___ Entries

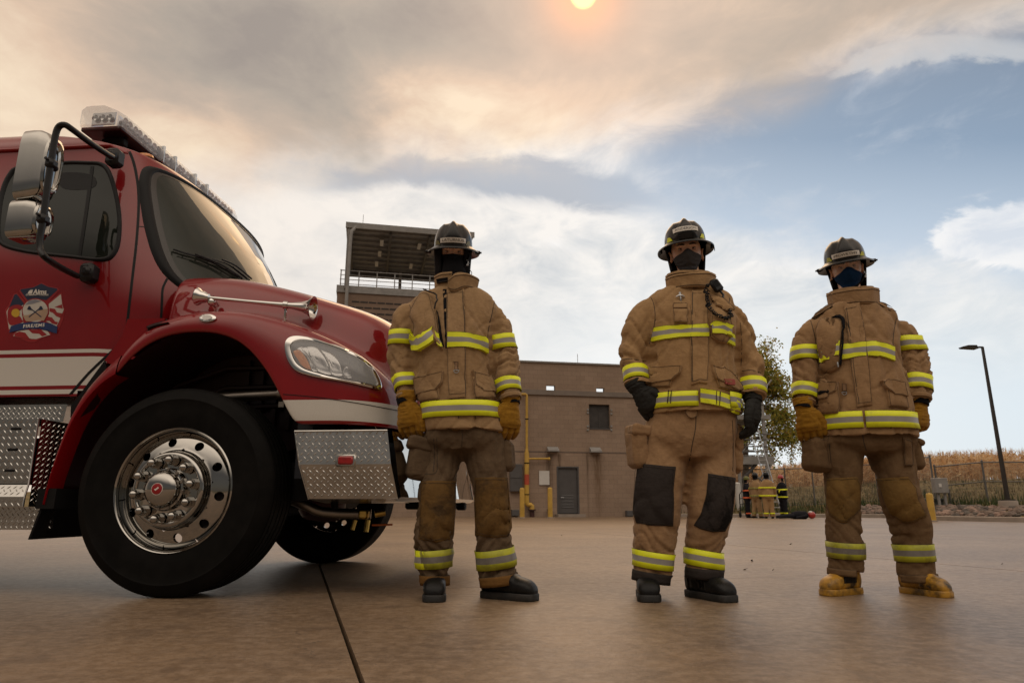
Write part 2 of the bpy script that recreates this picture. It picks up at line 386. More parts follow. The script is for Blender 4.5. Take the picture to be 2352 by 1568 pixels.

______
___ Entries

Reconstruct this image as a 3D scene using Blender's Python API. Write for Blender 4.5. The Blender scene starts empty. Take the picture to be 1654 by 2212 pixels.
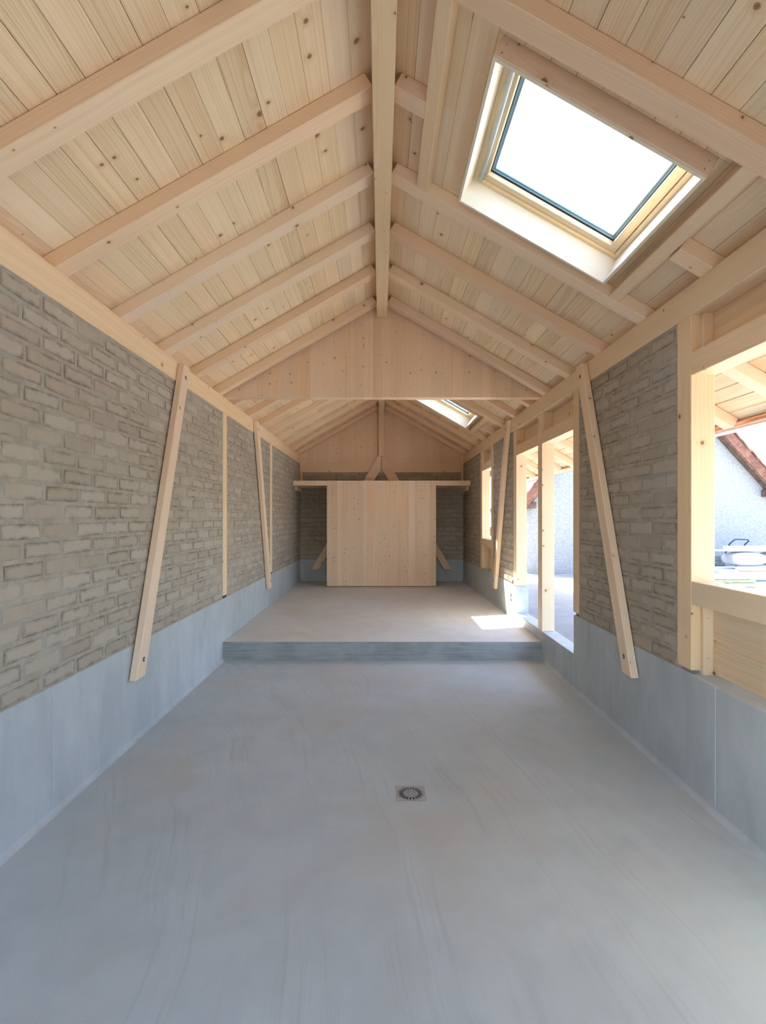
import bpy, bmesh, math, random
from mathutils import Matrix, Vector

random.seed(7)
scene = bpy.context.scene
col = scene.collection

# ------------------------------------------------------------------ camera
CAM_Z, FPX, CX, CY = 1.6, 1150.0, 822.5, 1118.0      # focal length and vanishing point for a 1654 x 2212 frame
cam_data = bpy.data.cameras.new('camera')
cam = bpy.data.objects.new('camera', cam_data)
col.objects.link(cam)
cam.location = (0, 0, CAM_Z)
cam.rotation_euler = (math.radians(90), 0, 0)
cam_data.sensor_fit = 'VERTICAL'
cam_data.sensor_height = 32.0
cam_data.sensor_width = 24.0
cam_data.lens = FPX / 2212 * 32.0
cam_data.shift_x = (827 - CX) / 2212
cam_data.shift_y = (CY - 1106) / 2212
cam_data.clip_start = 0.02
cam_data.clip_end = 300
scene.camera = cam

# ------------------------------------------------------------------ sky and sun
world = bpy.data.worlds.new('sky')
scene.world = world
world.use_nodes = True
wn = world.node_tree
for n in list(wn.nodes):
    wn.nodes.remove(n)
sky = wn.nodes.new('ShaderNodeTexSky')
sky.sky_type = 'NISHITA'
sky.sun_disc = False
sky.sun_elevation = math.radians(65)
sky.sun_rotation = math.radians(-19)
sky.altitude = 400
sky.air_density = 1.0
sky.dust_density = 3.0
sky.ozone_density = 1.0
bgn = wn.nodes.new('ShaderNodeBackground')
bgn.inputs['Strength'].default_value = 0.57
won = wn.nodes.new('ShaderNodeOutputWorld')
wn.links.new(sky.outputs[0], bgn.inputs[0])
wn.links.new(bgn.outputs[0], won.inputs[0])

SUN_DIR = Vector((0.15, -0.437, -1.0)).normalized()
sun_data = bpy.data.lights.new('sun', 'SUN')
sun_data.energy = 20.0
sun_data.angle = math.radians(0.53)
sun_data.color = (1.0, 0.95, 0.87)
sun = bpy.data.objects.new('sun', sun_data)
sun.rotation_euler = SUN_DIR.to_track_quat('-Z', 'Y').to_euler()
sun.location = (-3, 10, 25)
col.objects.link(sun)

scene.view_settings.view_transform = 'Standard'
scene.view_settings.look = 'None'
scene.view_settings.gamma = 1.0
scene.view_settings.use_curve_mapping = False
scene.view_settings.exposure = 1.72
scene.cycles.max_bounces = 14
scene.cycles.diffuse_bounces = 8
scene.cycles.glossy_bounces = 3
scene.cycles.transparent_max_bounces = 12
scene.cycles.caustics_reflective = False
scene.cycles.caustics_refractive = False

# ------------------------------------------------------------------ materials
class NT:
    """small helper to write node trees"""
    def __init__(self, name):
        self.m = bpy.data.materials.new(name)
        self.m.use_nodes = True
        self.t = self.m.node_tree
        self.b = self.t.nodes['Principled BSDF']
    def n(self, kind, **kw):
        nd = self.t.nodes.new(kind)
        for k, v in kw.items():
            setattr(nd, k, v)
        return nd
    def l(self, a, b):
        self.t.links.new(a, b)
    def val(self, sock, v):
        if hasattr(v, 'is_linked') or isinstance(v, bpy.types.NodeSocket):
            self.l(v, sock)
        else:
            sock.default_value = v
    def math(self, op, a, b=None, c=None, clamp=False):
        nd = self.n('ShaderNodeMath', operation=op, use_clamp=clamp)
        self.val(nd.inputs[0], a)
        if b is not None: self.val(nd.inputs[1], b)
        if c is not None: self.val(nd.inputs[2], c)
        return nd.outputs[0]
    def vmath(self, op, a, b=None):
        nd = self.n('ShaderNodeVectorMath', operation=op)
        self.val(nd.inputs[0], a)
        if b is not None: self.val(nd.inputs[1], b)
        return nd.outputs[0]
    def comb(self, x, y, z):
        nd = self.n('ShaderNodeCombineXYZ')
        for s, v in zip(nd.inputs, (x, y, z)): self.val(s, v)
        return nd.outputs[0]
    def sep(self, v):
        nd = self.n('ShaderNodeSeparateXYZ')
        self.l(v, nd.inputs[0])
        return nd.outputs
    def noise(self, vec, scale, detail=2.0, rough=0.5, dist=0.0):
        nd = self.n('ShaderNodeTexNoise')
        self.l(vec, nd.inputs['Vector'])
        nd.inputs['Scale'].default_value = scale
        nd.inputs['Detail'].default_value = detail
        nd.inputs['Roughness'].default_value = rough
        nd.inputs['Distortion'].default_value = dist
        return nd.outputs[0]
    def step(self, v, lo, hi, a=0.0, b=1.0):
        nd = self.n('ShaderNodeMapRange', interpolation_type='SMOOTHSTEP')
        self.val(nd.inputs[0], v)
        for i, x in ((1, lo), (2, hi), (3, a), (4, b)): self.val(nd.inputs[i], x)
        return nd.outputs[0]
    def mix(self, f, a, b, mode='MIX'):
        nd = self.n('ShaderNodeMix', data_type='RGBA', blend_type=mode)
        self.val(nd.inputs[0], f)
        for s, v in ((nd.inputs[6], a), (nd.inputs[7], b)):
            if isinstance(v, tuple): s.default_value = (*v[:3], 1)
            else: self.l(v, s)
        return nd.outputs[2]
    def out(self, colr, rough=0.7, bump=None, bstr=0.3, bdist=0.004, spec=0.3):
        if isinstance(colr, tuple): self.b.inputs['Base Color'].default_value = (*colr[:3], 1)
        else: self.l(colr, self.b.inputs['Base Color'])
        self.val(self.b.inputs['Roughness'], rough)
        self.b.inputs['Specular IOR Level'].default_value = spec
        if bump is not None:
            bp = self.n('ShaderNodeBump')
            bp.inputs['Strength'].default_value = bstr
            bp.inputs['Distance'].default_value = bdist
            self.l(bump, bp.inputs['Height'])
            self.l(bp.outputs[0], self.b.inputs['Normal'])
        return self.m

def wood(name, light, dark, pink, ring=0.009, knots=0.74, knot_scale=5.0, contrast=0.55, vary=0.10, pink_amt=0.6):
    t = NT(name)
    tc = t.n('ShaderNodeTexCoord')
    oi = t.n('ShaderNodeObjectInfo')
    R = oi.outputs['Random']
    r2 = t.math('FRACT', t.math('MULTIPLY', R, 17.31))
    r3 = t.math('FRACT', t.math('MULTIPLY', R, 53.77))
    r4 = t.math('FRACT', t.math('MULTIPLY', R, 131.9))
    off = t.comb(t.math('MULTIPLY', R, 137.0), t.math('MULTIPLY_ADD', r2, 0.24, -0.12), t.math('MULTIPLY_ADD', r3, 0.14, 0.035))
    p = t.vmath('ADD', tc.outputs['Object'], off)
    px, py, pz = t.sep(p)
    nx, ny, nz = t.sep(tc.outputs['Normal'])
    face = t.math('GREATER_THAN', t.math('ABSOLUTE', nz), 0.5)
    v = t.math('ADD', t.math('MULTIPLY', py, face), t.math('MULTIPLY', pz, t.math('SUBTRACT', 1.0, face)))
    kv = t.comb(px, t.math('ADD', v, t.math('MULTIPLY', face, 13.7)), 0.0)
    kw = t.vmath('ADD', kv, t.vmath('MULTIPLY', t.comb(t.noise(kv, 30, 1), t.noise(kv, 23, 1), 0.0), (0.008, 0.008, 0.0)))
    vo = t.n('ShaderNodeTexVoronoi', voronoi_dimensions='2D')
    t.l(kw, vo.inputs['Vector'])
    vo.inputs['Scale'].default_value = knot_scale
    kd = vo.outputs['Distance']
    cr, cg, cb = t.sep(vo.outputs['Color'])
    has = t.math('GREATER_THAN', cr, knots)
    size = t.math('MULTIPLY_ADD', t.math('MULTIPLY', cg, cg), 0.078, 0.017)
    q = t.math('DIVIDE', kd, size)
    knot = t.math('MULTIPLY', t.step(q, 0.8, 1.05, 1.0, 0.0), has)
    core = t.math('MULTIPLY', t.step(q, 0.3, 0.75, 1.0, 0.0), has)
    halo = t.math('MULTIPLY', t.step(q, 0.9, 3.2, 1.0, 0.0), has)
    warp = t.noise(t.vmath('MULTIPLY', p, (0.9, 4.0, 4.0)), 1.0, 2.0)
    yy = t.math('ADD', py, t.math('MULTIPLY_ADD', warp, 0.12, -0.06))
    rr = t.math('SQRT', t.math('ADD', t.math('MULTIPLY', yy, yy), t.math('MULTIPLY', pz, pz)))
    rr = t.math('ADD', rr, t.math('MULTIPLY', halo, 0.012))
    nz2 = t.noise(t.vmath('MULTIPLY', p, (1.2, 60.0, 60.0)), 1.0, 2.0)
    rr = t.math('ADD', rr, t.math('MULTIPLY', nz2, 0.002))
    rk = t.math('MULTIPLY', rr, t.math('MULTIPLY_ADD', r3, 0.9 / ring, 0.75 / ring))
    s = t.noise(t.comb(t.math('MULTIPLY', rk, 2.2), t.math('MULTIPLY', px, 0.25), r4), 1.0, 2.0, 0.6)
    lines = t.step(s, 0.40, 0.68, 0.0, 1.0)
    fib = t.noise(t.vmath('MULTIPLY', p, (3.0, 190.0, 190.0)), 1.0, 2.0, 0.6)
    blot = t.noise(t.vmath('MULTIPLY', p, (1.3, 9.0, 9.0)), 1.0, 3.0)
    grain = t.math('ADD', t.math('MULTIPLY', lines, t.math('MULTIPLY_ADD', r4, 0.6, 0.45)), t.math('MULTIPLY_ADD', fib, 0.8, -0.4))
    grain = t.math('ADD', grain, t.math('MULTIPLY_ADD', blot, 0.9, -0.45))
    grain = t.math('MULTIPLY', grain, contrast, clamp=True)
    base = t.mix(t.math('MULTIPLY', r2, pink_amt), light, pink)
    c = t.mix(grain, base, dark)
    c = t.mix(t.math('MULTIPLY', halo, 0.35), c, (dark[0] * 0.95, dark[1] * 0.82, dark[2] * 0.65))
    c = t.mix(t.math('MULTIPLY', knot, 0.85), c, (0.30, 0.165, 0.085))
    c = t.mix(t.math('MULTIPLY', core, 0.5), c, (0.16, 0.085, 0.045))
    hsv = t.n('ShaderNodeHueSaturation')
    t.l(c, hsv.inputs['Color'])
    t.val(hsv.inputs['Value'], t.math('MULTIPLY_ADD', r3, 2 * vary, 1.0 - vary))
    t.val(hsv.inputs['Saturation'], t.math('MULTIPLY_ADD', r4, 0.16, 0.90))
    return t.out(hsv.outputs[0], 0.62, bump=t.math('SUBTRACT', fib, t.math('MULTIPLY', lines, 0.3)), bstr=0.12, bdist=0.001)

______
___ Entries

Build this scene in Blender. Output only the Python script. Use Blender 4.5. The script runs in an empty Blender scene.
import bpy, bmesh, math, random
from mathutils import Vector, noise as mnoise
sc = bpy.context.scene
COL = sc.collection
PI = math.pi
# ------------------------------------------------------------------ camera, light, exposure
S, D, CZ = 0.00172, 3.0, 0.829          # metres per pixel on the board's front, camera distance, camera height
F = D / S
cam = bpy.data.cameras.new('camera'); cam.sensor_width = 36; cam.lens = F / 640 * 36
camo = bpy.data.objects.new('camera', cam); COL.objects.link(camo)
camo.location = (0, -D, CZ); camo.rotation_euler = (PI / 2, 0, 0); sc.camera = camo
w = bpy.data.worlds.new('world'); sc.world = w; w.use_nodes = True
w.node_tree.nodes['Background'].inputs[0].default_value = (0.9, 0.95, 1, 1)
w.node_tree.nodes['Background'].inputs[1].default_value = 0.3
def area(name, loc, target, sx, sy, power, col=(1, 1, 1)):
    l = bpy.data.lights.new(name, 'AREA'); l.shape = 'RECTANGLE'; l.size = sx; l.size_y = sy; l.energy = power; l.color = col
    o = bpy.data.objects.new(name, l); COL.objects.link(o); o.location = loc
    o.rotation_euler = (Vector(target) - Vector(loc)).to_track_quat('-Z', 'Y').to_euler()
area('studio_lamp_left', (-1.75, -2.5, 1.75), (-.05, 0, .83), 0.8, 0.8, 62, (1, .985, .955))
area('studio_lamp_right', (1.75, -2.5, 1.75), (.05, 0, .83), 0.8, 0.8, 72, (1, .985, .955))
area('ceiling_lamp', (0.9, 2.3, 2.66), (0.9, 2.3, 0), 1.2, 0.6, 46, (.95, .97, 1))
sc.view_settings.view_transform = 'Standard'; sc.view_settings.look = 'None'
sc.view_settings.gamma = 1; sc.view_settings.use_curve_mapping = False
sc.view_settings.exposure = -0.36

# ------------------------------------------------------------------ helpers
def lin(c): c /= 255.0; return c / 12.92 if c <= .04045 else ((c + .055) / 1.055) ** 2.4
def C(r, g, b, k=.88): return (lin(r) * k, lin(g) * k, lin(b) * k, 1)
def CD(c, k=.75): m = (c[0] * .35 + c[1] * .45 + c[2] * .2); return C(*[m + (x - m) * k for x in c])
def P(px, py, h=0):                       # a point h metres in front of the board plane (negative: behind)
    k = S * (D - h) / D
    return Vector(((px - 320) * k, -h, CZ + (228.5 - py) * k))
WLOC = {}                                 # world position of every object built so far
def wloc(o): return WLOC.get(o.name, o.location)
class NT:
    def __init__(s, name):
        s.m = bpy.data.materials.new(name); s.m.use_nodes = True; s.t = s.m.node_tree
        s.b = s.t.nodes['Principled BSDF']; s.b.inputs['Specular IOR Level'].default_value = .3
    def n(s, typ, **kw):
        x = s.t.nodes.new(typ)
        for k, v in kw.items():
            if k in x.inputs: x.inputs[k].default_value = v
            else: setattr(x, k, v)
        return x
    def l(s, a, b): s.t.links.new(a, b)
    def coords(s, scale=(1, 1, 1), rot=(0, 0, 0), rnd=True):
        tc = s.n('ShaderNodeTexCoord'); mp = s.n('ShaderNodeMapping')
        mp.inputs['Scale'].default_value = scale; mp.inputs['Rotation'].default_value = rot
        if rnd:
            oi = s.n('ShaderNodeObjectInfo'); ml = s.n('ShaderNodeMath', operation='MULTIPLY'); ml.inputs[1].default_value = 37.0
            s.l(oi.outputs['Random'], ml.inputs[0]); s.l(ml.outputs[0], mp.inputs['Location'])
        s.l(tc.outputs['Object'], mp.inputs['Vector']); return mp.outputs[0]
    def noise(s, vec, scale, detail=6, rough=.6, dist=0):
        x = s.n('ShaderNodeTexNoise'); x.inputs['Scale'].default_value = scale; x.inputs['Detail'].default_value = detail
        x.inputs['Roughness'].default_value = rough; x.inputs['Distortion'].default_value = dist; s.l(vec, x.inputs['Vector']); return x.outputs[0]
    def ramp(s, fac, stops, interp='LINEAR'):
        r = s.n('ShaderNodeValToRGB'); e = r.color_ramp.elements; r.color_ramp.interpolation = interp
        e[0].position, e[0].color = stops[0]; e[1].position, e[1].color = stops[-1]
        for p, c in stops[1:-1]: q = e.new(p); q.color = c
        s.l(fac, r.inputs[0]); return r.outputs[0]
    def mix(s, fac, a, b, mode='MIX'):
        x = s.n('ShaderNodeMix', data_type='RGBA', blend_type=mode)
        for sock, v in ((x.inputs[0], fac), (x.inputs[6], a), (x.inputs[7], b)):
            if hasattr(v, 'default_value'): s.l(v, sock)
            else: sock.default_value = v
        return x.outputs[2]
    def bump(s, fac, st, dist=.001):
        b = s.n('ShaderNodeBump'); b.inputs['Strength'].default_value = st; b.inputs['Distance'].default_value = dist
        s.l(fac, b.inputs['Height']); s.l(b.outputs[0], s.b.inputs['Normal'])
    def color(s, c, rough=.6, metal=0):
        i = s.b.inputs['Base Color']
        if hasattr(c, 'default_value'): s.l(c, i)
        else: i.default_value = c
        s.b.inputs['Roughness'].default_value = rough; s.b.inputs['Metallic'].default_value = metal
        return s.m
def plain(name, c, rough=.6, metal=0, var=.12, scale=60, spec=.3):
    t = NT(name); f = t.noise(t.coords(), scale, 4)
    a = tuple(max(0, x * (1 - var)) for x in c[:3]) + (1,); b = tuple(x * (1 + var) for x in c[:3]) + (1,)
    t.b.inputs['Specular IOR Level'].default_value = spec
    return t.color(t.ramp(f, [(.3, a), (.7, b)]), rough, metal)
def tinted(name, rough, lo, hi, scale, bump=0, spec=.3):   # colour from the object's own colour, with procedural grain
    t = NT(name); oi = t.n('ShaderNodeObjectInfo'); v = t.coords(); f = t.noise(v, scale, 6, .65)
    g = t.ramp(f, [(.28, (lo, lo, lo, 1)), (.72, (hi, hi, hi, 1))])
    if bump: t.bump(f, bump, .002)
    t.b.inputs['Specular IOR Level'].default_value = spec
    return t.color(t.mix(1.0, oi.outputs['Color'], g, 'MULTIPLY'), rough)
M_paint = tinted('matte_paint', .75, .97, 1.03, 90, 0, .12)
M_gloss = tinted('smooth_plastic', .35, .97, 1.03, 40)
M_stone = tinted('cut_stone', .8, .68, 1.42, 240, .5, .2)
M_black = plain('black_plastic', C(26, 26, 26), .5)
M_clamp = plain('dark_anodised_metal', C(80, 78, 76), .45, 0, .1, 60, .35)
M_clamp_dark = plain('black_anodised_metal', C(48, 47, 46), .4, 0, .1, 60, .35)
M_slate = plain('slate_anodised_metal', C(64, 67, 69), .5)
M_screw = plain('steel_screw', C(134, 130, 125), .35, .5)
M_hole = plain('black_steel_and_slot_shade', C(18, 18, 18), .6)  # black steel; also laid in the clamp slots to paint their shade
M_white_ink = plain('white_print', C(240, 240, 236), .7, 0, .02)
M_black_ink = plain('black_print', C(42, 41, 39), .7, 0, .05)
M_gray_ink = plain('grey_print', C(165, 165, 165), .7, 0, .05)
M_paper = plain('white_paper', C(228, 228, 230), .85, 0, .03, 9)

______

The problem: Among the records above, locate the line containing "Reconstruct this image" and the line containing "wn.links.new(bgn.outputs[0], won.inputs[0])", then transcribe exactly the lines starting at the first and ending at the second, with no pictures.

Answer to this task:
Reconstruct this image as a 3D scene using Blender's Python API. Write for Blender 4.5. The Blender scene starts empty. Take the picture to be 1654 by 2212 pixels.
import bpy, bmesh, math, random
from mathutils import Matrix, Vector

random.seed(7)
scene = bpy.context.scene
col = scene.collection

# ------------------------------------------------------------------ camera
CAM_Z, FPX, CX, CY = 1.6, 1150.0, 822.5, 1118.0      # focal length and vanishing point for a 1654 x 2212 frame
cam_data = bpy.data.cameras.new('camera')
cam = bpy.data.objects.new('camera', cam_data)
col.objects.link(cam)
cam.location = (0, 0, CAM_Z)
cam.rotation_euler = (math.radians(90), 0, 0)
cam_data.sensor_fit = 'VERTICAL'
cam_data.sensor_height = 32.0
cam_data.sensor_width = 24.0
cam_data.lens = FPX / 2212 * 32.0
cam_data.shift_x = (827 - CX) / 2212
cam_data.shift_y = (CY - 1106) / 2212
cam_data.clip_start = 0.02
cam_data.clip_end = 300
scene.camera = cam

# ------------------------------------------------------------------ sky and sun
world = bpy.data.worlds.new('sky')
scene.world = world
world.use_nodes = True
wn = world.node_tree
for n in list(wn.nodes):
    wn.nodes.remove(n)
sky = wn.nodes.new('ShaderNodeTexSky')
sky.sky_type = 'NISHITA'
sky.sun_disc = False
sky.sun_elevation = math.radians(65)
sky.sun_rotation = math.radians(-19)
sky.altitude = 400
sky.air_density = 1.0
sky.dust_density = 3.0
sky.ozone_density = 1.0
bgn = wn.nodes.new('ShaderNodeBackground')
bgn.inputs['Strength'].default_value = 0.57
won = wn.nodes.new('ShaderNodeOutputWorld')
wn.links.new(sky.outputs[0], bgn.inputs[0])
wn.links.new(bgn.outputs[0], won.inputs[0])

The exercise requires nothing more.